Q: I read a Gallup Poll which said that fewer Catholics believe in the divinity of Christ than do Protestants. What does this indicate?
A: It indicates that the Catholics polled either aren't truly Catholics or that they're confused. It doesn't matter how many so-called Catholics disbelieve in Christ's divinity; it's still a teaching of the Catholic Church. A person who rejects Christ's divinity can call himself a Catholic--he can call himself anything he likes--but that doesn't make him one.
Failure to accept the divinity of Christ, a defined dogma of the Church, indicates one has abandoned the Catholic faith (and Christianity as a whole, for that matter). There are, of course, people who still use the name Catholic after they've ceased to believe what the Church teaches, but that says nothing about what the Church, through its magisterium (the Pope and the bishops in union with him), teaches.
Q: I keep hearing that some Catholics support abortion as a matter of conscience. I'm not sure what they mean by this.
A: Apparently, this means some Catholics feel it wouldn't be moral for them to support the Church's teaching on abortion or that their failure to live by the Church's teaching doesn't bother their consciences. Of course, this says nothing about the correctness of the Church's teaching.
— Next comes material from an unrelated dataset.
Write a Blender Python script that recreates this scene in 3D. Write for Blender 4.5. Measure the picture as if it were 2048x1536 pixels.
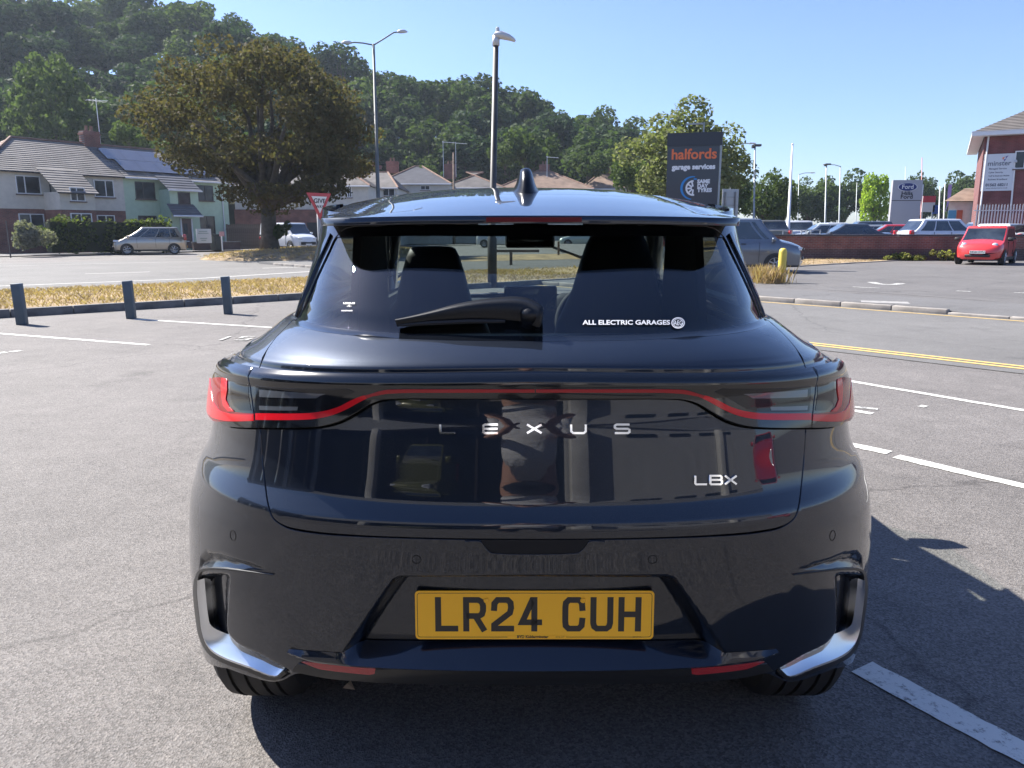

It tells us only what certain Catholics think about things or, at least, what they say they think about things.
It's hard to understand how a Catholic couldn't in good conscience follow the consistent moral teaching of the Church and remain a Catholic, given that he is obliged to form his conscience according to that teaching.
This doesn't mean following Christian teaching is easy. No one said Christian moral maxims such as "Love your enemies" or "Do not commit adultery" are effortless to observe. The temptation to set down our own ground rules about what's right and wrong and expect God, the Bible, and the Church to change accordingly can be great.
This temptation notwithstanding, Christ asks us to take up the cross. We sinners need compassion when trying to practice what the Church preaches, but the Church will never alter its preaching to justify our practice. In this, Catholic teaching about abortion is no different from any other Christian truth.